§ EXERCISE INSTRUCTIONS: Copy verbatim the material from its first line to the line that holds "MB().box(TX0 + .002, TY0", including that line.
** Begin **
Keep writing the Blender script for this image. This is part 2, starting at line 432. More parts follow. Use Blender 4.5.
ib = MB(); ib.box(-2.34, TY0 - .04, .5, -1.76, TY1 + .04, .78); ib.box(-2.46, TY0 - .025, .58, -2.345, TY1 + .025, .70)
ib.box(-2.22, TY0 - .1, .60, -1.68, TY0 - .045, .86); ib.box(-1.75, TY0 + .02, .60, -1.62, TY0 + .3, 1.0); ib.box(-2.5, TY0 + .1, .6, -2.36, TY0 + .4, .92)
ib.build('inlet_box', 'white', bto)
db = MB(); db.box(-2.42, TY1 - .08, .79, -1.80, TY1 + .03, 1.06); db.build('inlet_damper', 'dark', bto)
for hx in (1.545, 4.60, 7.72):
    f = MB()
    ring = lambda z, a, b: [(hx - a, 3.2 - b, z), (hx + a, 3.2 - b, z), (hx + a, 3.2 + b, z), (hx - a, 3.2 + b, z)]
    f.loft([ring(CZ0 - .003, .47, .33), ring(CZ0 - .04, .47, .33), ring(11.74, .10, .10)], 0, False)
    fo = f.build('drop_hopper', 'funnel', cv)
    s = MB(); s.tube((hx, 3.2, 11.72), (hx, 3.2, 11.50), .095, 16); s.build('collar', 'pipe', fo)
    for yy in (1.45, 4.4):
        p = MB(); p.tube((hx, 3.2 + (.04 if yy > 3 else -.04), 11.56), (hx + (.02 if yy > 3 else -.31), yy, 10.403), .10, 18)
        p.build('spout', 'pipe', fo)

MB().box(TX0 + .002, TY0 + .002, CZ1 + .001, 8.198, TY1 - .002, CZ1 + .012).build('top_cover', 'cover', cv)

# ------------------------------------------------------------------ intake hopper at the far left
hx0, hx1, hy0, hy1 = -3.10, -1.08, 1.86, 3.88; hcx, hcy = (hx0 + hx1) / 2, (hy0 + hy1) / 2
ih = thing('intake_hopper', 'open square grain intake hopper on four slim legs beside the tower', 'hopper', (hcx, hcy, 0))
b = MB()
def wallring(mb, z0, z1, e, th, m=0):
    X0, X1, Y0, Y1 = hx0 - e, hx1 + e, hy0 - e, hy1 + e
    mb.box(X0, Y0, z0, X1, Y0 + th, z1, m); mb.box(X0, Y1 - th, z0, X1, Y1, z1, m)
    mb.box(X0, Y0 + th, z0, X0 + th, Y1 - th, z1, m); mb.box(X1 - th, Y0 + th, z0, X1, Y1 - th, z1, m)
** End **
§ THE ANSWER:
Keep writing the Blender script for this image. This is part 2, starting at line 432. More parts follow. Use Blender 4.5.
ib = MB(); ib.box(-2.34, TY0 - .04, .5, -1.76, TY1 + .04, .78); ib.box(-2.46, TY0 - .025, .58, -2.345, TY1 + .025, .70)
ib.box(-2.22, TY0 - .1, .60, -1.68, TY0 - .045, .86); ib.box(-1.75, TY0 + .02, .60, -1.62, TY0 + .3, 1.0); ib.box(-2.5, TY0 + .1, .6, -2.36, TY0 + .4, .92)
ib.build('inlet_box', 'white', bto)
db = MB(); db.box(-2.42, TY1 - .08, .79, -1.80, TY1 + .03, 1.06); db.build('inlet_damper', 'dark', bto)
for hx in (1.545, 4.60, 7.72):
    f = MB()
    ring = lambda z, a, b: [(hx - a, 3.2 - b, z), (hx + a, 3.2 - b, z), (hx + a, 3.2 + b, z), (hx - a, 3.2 + b, z)]
    f.loft([ring(CZ0 - .003, .47, .33), ring(CZ0 - .04, .47, .33), ring(11.74, .10, .10)], 0, False)
    fo = f.build('drop_hopper', 'funnel', cv)
    s = MB(); s.tube((hx, 3.2, 11.72), (hx, 3.2, 11.50), .095, 16); s.build('collar', 'pipe', fo)
    for yy in (1.45, 4.4):
        p = MB(); p.tube((hx, 3.2 + (.04 if yy > 3 else -.04), 11.56), (hx + (.02 if yy > 3 else -.31), yy, 10.403), .10, 18)
        p.build('spout', 'pipe', fo)

MB().box(TX0 + .002, TY0 + .002, CZ1 + .001, 8.198, TY1 - .002, CZ1 + .012).build('top_cover', 'cover', cv)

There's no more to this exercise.